China becomes 'factory to the factories' as US-China trade plunges
Mar 20th 2026
China is exporting more industrial components while finished assembly moves to places like Southeast Asia, driven by U.S. tariffs and a broader geopolitical realignment that is reshaping trade and investment patterns.
- China's exports of intermediate goods such as smartphone parts, processors, memory chips and batteries rose 9% last year while consumer goods exports fell 2%, according to McKinsey's MGI report.
- Trade between the U.S. and China declined about 30% last year, driven largely by steep U.S. tariffs on Chinese goods.
- MGI found the U.S. replaced roughly two thirds of the goods it previously sourced from China by shifting procurement to countries like India and Southeast Asia.
- ASEAN acted as a major assembly hub and matchmaker for supply chains, with its exports growing about 14%, more than twice the global average.
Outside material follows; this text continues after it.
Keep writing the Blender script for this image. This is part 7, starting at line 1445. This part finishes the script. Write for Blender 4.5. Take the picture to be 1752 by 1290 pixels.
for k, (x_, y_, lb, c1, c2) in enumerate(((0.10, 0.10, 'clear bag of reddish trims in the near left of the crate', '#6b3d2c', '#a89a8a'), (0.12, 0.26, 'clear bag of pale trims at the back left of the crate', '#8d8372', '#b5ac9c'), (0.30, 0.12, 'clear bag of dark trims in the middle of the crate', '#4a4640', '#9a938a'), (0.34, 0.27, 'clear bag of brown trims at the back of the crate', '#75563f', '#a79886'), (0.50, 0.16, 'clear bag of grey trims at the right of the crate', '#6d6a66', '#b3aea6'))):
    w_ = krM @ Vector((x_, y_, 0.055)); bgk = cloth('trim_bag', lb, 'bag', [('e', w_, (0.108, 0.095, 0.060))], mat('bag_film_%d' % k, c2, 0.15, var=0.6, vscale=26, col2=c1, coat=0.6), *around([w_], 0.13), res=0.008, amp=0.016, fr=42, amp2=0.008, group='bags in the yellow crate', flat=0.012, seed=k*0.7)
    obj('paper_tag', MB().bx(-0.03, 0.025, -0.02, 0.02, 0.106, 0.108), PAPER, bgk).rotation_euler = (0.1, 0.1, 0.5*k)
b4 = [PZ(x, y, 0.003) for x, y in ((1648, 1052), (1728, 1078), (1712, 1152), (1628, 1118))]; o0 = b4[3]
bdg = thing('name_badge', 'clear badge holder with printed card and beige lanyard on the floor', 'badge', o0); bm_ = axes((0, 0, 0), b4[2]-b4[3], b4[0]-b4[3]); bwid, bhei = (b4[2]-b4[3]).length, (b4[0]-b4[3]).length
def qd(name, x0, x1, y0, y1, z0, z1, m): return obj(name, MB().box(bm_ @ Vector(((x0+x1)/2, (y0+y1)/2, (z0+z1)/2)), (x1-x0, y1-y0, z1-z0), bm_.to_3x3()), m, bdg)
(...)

- China increased trade with emerging markets in Southeast Asia, Europe, Latin America and Africa as it diversified partners amid geopolitical tensions with the U.S.
- Foreign direct investment patterns are realigning: China is now a net investor overseas while U.S. investment into China has declined, and the geopolitical distance of FDI fell 13% versus a 7% decline for trade last year.
- MGI concludes that globalization is being reconfigured along geopolitical lines rather than reversing, with supply chains shifting to aligned partners and 'China plus one' strategies accelerating.